紅子 22歳のときに渋谷のピンサロで働いていて、そこのお客さんから「吉原って知ってる?」と言われたんです。もちろん聞いたことはあったけど、関西のほうにあるのかなと思っていたくらい、当時は詳しくなくて。そのときに「浅草にある」と教えてもらって、「あ、そんな近所にあったんだ」と驚きました。

 で、そのお客さんから「本番行為がある吉原のソープなんかに行ったら、人生の終わりだからな」って忠告されたんです。でも私は当時、ずっと人間関係がうまくいかなくて、どうやって生きていったらいいか分からなかったので、行ってみようと思って。その翌週には吉原のソープランドで面接を受けて、働き始めたという感じですね。

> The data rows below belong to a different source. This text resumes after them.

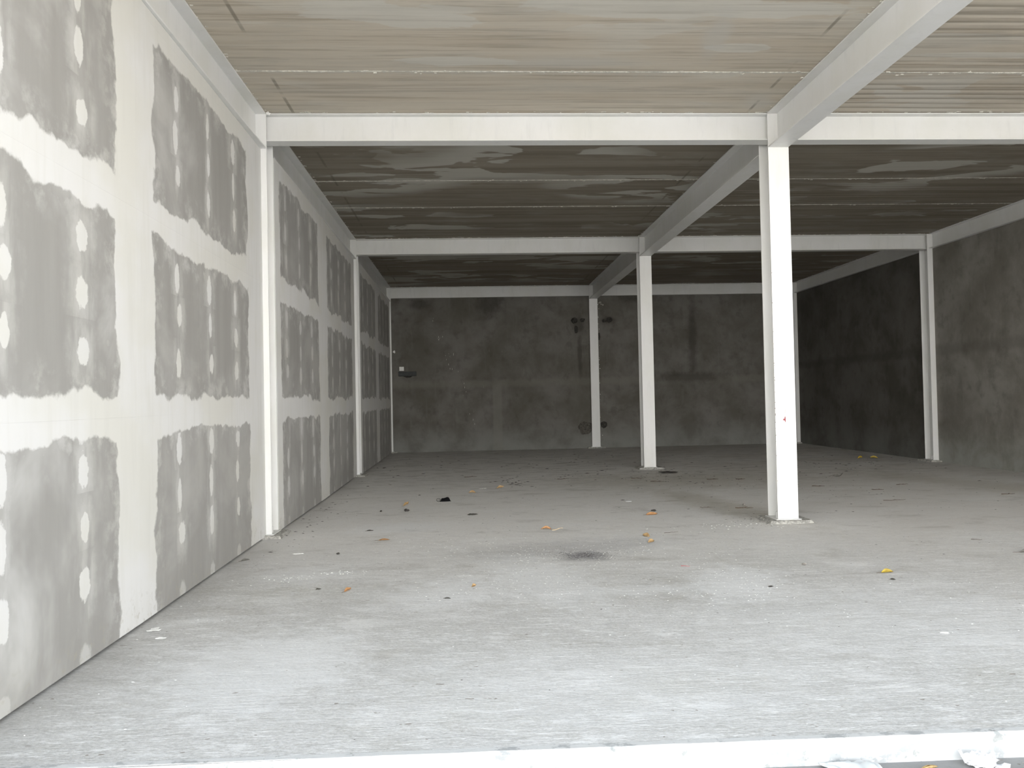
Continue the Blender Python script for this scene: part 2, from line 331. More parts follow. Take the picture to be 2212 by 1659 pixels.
def struct(o, label=None):
    o['kind'] = 'structure'
    if label: o['label'] = label
    return o
def tube(bm, pts, rad, seg=6):
    rings = []
    n = len(pts)
    for i, p in enumerate(pts):
        p = Vector(p); a = Vector(pts[max(0, i-1)]); b = Vector(pts[min(n-1, i+1)]); d = (b-a).normalized()
        s = d.cross(Vector((0, 0, 1)));  s = Vector((1, 0, 0)) if s.length < 1e-4 else s.normalized(); t = s.cross(d)
        r = rad(i/(n-1)) if callable(rad) else rad
        rings.append([bm.verts.new(p+s*r*math.cos(2*PI*k/seg)+t*r*math.sin(2*PI*k/seg)) for k in range(seg)])
    for i in range(n-1):
        for k in range(seg): bm.faces.new((rings[i][k], rings[i][(k+1) % seg], rings[i+1][(k+1) % seg], rings[i+1][k]))
    bm.faces.new(rings[0][::-1]); bm.faces.new(rings[-1])
def lump(bm, c, r, seed=0, sub=1, amp=.35):
    g = bmesh.ops.create_icosphere(bm, subdivisions=sub, radius=1.0)
    for v in g['verts']:
        k = 1+amp*mnoise.noise(v.co*1.7+Vector((seed*3.1, seed, 0)))*2
        v.co = Vector((c[0]+v.co.x*k*r[0], c[1]+v.co.y*k*r[1], c[2]+v.co.z*k*r[2]))

# ------------------------------------------------------------------ setting: ground, floor, walls, ceiling
YF = 2.80; ZG = -.09; ZT = 4.02
struct(bx('ground', (-40, 40, -45, 30, ZG-.2, ZG), GROUND), 'pale dusty concrete apron outside, below the white kerb')
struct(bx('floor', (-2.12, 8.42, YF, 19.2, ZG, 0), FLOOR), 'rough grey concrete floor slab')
# white painted kerb at the slab edge, with a chipped rounded arris
bm = bmesh.new(); rng = random.Random(4); prof = []; N = 270
for i in range(N+1):
    x = -2.6+i*.042; j = .004*mnoise.noise(Vector((x*5, 0, 0)))+rng.uniform(-.0012, .0012); q = max(0, mnoise.noise(Vector((x*2.3, 4, 0)))-.25)*.02
    y0 = 2.79-.0123*x+(.0 if True else 0)
    prof.append([bm.verts.new(p) for p in ((x, y0+.035, .0015), (x, y0+.006+j, .0015-q*.3), (x, y0-.004-j, -.008-q), (x, y0-.006+j*.6, -.05), (x, y0-.008+j*.5, ZG-.01))])
for i in range(N):
    for k in range(4): bm.faces.new((prof[i][k], prof[i][k+1], prof[i+1][k+1], prof[i+1][k]))
struct(link('trim_1', bm, CURB, smooth=False), 'white painted kerb face along the front edge of the slab')

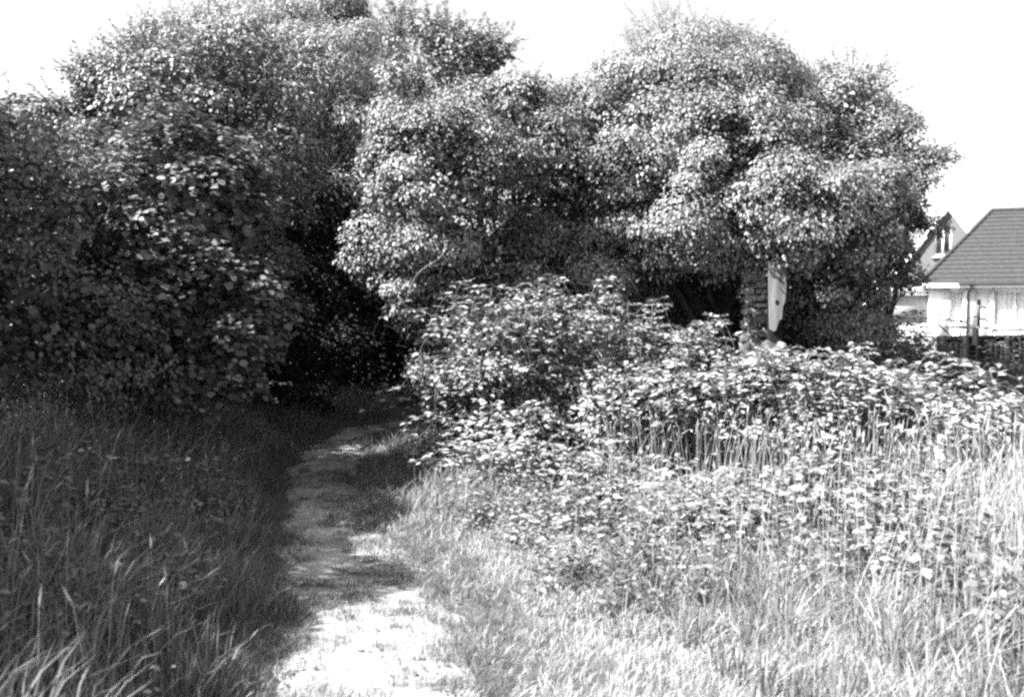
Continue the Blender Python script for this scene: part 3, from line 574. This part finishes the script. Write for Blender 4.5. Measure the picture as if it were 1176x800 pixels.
# ------------------------------------------------------------------ houses
def bungalow():
    d = 38.; XL = P(1066, 350, d)[0]; ze = 2.36; root = empty('bungalow', (XL, d, 0), 'white rendered bungalow with a dark tiled hipped roof at the right edge', 'house')
    XR = XL+14; D = 8.; th = R(-23)
    def S(px):                                                      # distance along the turned front that is seen at photo column px
        k = (px-CX)/F; return XL+(k*d-XL)/(math.cos(th)-math.sin(th)*k)
    root.rotation_euler.z = th
    # wall as piers and bands round real openings
    win = (S(1090.5), S(1106), P(0, 372, d)[2], P(0, 334.5, d)[2])
    door = (S(1119), S(1138), 0., P(0, 333.5, d)[2])
    win2 = (S(1141), S(1215), P(0, 375, d)[2], P(0, 334.5, d)[2])
    b = Boxes(); xs = [XL]
    for (a, c_, z0, z1) in (win, door, win2):
        b.box(xs[-1], a, d, d+.28, -.1, ze)
        b.box(a, c_, d, d+.28, z1, ze)
        if z0 > 0: b.box(a, c_, d, d+.28, -.1, z0)
        xs.append(c_)
    b.box(xs[-1], XR, d, d+.28, -.1, ze); b.box(XL, XL+.28, d+.28, d+D, -.1, ze); b.box(XR-.28, XR, d+.28, d+D, -.1, ze); b.box(XL+.28, XR-.28, d+D-.28, d+D, -.1, ze)
    b.build('wall', M['render'], root)
    # hipped roof with stepped tile courses
    e = .3; rz = 5.42; run = 2.6; n = 17
    A = np.array([(XL-e, d-e, ze+.05), (XR+e, d-e, ze+.05), (XR+e, d+D+e, ze+.05), (XL-e, d+D+e, ze+.05)]); T = np.array([(XL-e+run, d+D/2, rz), (XR+e-run, d+D/2, rz), (XR+e-run, d+D/2, rz), (XL-e+run, d+D/2, rz)])
    V = []; Fq = []
    for k in range(n):
        t0, t1 = k/n, (k+1)/n
        lo = A*(1-t0)+T*t0; hi = A*(1-t1)+T*t1
        up = np.array((0, 0, .065))
        ring = np.concatenate([lo+up*.0, lo+up, hi+np.array((0, 0, .002))]); o = len(V)*1; base = len(V)
        V += [tuple(map(float, v)) for v in ring]
        for i in range(4):
            j = (i+1) % 4
            Fq += [(base+i, base+j, base+4+j, base+4+i), (base+4+i, base+4+j, base+8+j, base+8+i)]
    me = bpy.data.meshes.new('roof'); me.from_pydata(V, [], Fq); rf = link('roof', me, M['tile'], root)
    rt = Tubes(); rt.add([T[0]+(0, 0, .03), T[1]+(0, 0, .03)], .09, 8); rt.add([A[0]+(0, 0, .06), T[0]+(0, 0, .03)], .08, 8); rt.build('ridge_tiles', M['tile'], rf)
    f = Boxes(); f.box(XL-e, XR+e, d-e-.02, d-e, ze-.12, ze+.04); f.box(XL-e, XR+e, d-e, d-.003, ze-.12, ze-.1); f.build('fascia', M['white'], root)
    gt = Tubes(); gx = S(1099); gt.add([(gx, d-e-.08, ze+.02), (XR+e, d-e-.08, ze+.02)], .055, 8); gt.build('gutter', M['metal'], root)
    px = S(1110.5); dp = Tubes(); dp.add([(px+.12, d-e-.08, ze), (px+.1, d-e-.07, ze-.1), (px+.02, d-.12, ze-.35), (px, d-.06, ze-.5), (px, d-.06, 0)], .045, 8); dp.build('downpipe', M['metal'], root)
    def window(w, nm=1, cur=True):
        a, c_, z0, z1 = w; f = Boxes(); t = .055
        f.box(a, c_, d+.08, d+.14, z0, z0+t); f.box(a, c_, d+.08, d+.14, z1-t, z1); f.box(a, a+t, d+.08, d+.14, z0+t, z1-t); f.box(c_-t, c_, d+.08, d+.14, z0+t, z1-t)
        for k in range(1, nm): 
            m = a+(c_-a)*k/nm; f.box(m-t/2, m+t/2, d+.082, d+.138, z0+t, z1-t)
        fo = f.build('window', M['white'], root)
        if cur:                                                     # hanging folds just behind the frame
            xx = np.arange(a+t, c_-t, .02); yy = d+.2+.025*np.sin(xx*38+np.sin(xx*7)*2); V = [(x, y, z) for z in (z0+t, z1-t) for x, y in zip(xx, yy)]
            m = len(xx); me = bpy.data.meshes.new('curtain'); me.from_pydata([tuple(map(float, v)) for v in V], [], [(i, i+1, m+i+1, m+i) for i in range(m-1)]); link('curtain', me, M['curtain'], fo)
        s = Boxes(); s.box(a-.05, c_+.05, d-.06, d+.078, z0-.06, z0-.004); s.build('sill', M['white'], fo)
    window(win); window(win2, 3)
    a, c_, z0, z1 = door; t = .07; q = Boxes(); q.box(a, a+t, d+.06, d+.14, 0, z1); q.box(c_-t, c_, d+.06, d+.14, 0, z1); q.box(a+t, c_-t, d+.06, d+.14, z1-t, z1)
    q.build('door_frame', M['white'], root)
    q = Boxes(); q.box(a+t+.004, c_-t-.004, d+.09, d+.13, .02, z1-t-.004); dr = q.build('door', M['white'], root)
    q = Boxes(); s0 = S(1122.2); s1 = S(1125.2); q.box(s0, s1, d+.06, d+.086, P(0, 374, d)[2], P(0, 344, d)[2])
    for yy in (352.5, 365): q.box(s1+.002, S(1132.5), d+.062, d+.086, P(0, yy+.9, d)[2], P(0, yy-.9, d)[2])
    q.build('glazing_strip', M['metal'], dr)
bungalow()
def gabled():
    d = 56.; X = P(1087, 0, d)[0]; zp = P(0, 236, d)[2]; hw = 3.0; ze = zp-hw*1.4; D = 9
    root = empty('gabled_house', (X, d, 0), 'taller pale house with a steep white-edged gable behind the bungalow', 'house')
    th = R(-23); root.rotation_euler.z = th
    def S(px):
        k = (px-CX)/F; return X+(k*d-X)/(math.cos(th)-math.sin(th)*k)
    w = (S(1071.5), S(1091), P(0, 294, d)[2], P(0, 262, d)[2])
    V = []; Fc = []
    def pan(pts):
        b0 = len(V)
        V.extend([(float(x), d, float(z)) for x, z in pts]); Fc.append(tuple(range(b0, b0+len(pts))))
    top = lambda x: zp-abs(x-X)*1.4
    xl, xr = X-hw, X+hw
    pan([(xl, -.1), (w[0], -.1), (w[0], top(w[0])), (xl, ze)])
    pan([(w[0], -.1), (w[1], -.1), (w[1], w[2]), (w[0], w[2])])
    pan([(w[0], w[3]), (w[1], w[3]), (w[1], top(w[1])), (X, zp), (w[0], top(w[0]))])
    pan([(w[1], -.1), (xr, -.1), (xr, ze), (w[1], top(w[1]))])
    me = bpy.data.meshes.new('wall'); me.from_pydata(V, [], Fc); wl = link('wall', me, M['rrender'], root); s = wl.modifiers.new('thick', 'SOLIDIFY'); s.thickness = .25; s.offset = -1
    b = Boxes(); b.box(xl, xl+.25, d+.26, d+D, -.1, ze); b.box(xr-.25, xr, d+.26, d+D, -.1, ze); b.box(xl, xr, d+D, d+D+.2, -.1, ze); b.build('side_wall', M['rrender'], root)
    e = .16
    for s in (-1, 1):
        r = Boxes(); x1 = X+s*(hw+e); z1 = zp-(hw+e)*1.4
        r.hull([(X, d-e, zp+.02), (x1, d-e, z1+.02), (x1, d+D, z1+.02), (X, d+D, zp+.02), (X, d-e, zp+.16), (x1, d-e, z1+.16), (x1, d+D, z1+.16), (X, d+D, zp+.16)])
        r.build('roof_slope', M['tile'], root)
        v = Boxes(); v.hull([(X, d-e-.04, zp-.34), (x1, d-e-.04, z1-.34), (x1, d-e-.004, z1-.34), (X, d-e-.004, zp-.34), (X, d-e-.04, zp+.1), (x1, d-e-.04, z1+.1), (x1, d-e-.004, z1+.1), (X, d-e-.004, zp+.1)])
        v.build('bargeboard', M['white'], root)
    a, c_, z0, z1 = w; t = .09; f = Boxes()
    f.box(a, c_, d+.06, d+.14, z0, z0+t); f.box(a, c_, d+.06, d+.14, z1-t, z1); f.box(a, a+t, d+.06, d+.14, z0+t, z1-t); f.box(c_-t, c_, d+.06, d+.14, z0+t, z1-t)
    m = (a+c_)/2; f.box(m-.06, m+.06, d+.06, d+.14, z0+t, z1-t); fo = f.build('window', M['white'], root)
    q = Boxes(); q.box(a+t, c_-t, d+.1, d+.11, z0+t, z1-t); q.build('pane', M['glass'], fo)
    s = Boxes(); s.box(a-.12, c_+.12, d-.12, d-.004, z0-.14, z0-.02); s.build('sill', M['grender'], fo)
gabled()
def garage():
    d = 43.; xl = P(996, 0, d)[0]; xr = P(1075, 0, d)[0]; zt = P(0, 331, d)[2]; root = empty('flat_roofed_annexe', (xl, d, 0), 'low flat-roofed white annexe with a grey front, left of the bungalow', 'annexe')
    x0 = P(1018, 0, d)[0]; x1 = P(1066, 0, d)[0]; z0 = P(0, 370, d)[2]; z1 = P(0, 339, d)[2]
    b = Boxes(); b.box(xl, x0, d, d+5, -.1, zt-.16); b.box(x0, x1, d+.1, d+5, -.1, z0); b.box(x0, x1, d, d+5, z1, zt-.16); b.box(x1, xr, d, d+5, -.1, zt-.16); b.build('wall', M['render'], root)
    b = Boxes(); n = 9
    b.box(x0, x1, d+.06, d+.1, z0, z1)  # grey panel carries the shade lying on the annexe wall
    b.build('front_shade_panel', M['grender'], root); b = Boxes(); b.box(x0, x1, d+.101, d+.2, z0, z1); b.build('backing_board', M['grender'], root)
    b = Boxes(); b.box(xl-.15, xr-.1, d-.15, d+5.1, zt-.16, zt+.04); b.build('flat_roof', M['white'], root)
    b = Boxes(); d2 = 33.; xl = P(985, 0, d2)[0]; xr = P(1077, 0, d2)[0]; b.box(xl, xr, d2, d2+.2, -.1, P(0, 371.5, d2)[2]); o = b.build('garden_wall', M['render'], None, .01)
    tag(o, 'low white garden wall in front of the flat-roofed annexe', 'garden wall')
garage()

# ------------------------------------------------------------------ small things
def flower(px, py, d, lab, n=7, r=.022):
    c = P(px, py, d); z0 = float(gz(c[0], c[1])); root = empty('white_flower', (c[0], c[1], z0), lab, 'flower', 'white flowers in the grass')
    t = Tubes(); t.add(curve((c[0]+.03, c[1]+.05, z0), c, 6, .08), .0015, 4); t.build('stem', M['grass_dk'], root)
    lv = Leaves(); a = np.arange(n)/n*2*math.pi; td = np.stack([np.cos(a), np.sin(a), .15+0*a], -1)
    lv.add(np.repeat(c[None], n, 0), unit(np.repeat(np.array([[.0, -.6, .9]]), n, 0)+td*.2), td, np.full(n, r)); lv.build('petals', 'round', M['petal'], root)
flower(213, 527, 6.6, 'topmost white flower head, in the long grass of the left bank')
flower(205, 674, 4.7, 'white flower low in the grass left of the path, near the front', r=.026)
flower(312, 774, 4.25, 'white flower beside the near left edge of the path', r=.012)
flower(210, 764, 4.3, 'white flower near the bottom left, away from the path', r=.012)
t = Tubes(); a = P(-5, 738, 4.1); b = P(55, 778, 4.0); t.add(curve(a, b, 7, .05), np.linspace(.006, .003, 7), 5)
o = t.build('stick', M['twig']); tag(o, 'pale bare stick slanting through the grass in the bottom left corner', 'stick')
# bare canes curving over the ivy
for k, (pp, lab) in enumerate(((((467, 344, 9.75), (474, 320, 9.7), (490, 304, 9.65), (505, 298, 9.7), (511, 285, 9.8), (508, 262, 9.95), (509, 250, 10.1)), 'bare woody stem curving across the sunlit ivy'),
                               (((500, 470, 8.7), (503, 440, 8.8), (515, 415, 8.9), (532, 395, 9.1)), 'bare stem rising from the brambles beside the path'))):
    t = Tubes(); p = np.array([P(*q) for q in pp]); u = np.linspace(0, len(p)-1, 40)
    p = np.stack([np.convolve(np.pad(np.interp(u, np.arange(len(p)), p[:, a]), 4, 'edge'), np.ones(9)/9, 'valid') for a in range(3)], -1)+np.cumsum(rng.normal(size=(40, 3)), 0)*.0025
    t.add(p, np.linspace(.007, .003, len(p)), 6)
    o = t.build('bare_stem', M['twig']); tag(o, lab, 'stem')
# pebbles on the path
tb = Leaves(); n = 1500; y = rng.uniform(2.5, 13, n); u = rng.random(n); x = edge_l(y)*(1-u)+edge_r(y)*u
import bmesh
V = []; Fc = []
for k in range(n):
    r = rng.uniform(.004, .013); c = np.array((x[k], y[k], float(gz(x[k], y[k]))+.024)); b0 = len(V)
    pts = np.array([(1,0,0),(0,1,0),(-1,0,0),(0,-1,0),(0,0,1),(0,0,-1)], float)*r*rng.uniform(.6, 1.3, (6, 1))*np.array((1, 1, .6)); V += [tuple(map(float, c+q)) for q in pts]
    Fc += [(b0+i, b0+(i+1) % 4, b0+4) for i in range(4)]+[(b0+(i+1) % 4, b0+i, b0+5) for i in range(4)]
me = bpy.data.meshes.new('pebbles'); me.from_pydata(V, [], Fc); o = link('pebbles', me, M['stone']); tag(o, 'small pebbles and crumbs of earth on the trodden path', 'pebbles', kind='stuff')
# fallen leaves on the path
lv = Leaves(); n = 500; y = rng.uniform(3, 13, n); u = rng.random(n); x = edge_l(y)*(1-u)+edge_r(y)*u
lv.add(np.stack([x, y, gz(x, y)+.034], -1), unit(np.array((0, 0, 1.))+rdir(n)*.25), rdir(n)*np.array((1, 1, .1)), rng.uniform(.015, .04, n))
o = lv.build('fallen_leaves', 'ovate', M['weed']); tag(o, 'fallen leaves scattered on the path', 'fallen leaves', kind='stuff')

吉原のソープランドで働いていた28歳頃の紅子さん(写真=本人提供)

――実際に働いてみて、いかがでしたか。

紅子 当初のイメージとはまったく違いました。ちゃんと講習があって、お店のマネージャーさんが、服の脱がせ方とか、お客さんに背を向けてはいけないとか、そういうマナーをひとつひとつ丁寧に教えてくれて、すごく優しかったですね。

 もちろんお店側には、女の子に安い給料で気持ちよく働いてほしいという考えがあって、チヤホヤしていたと思うんです。でも私にとっては、初めて仕事で人に認められたというか、受け入れてくれた場所でした。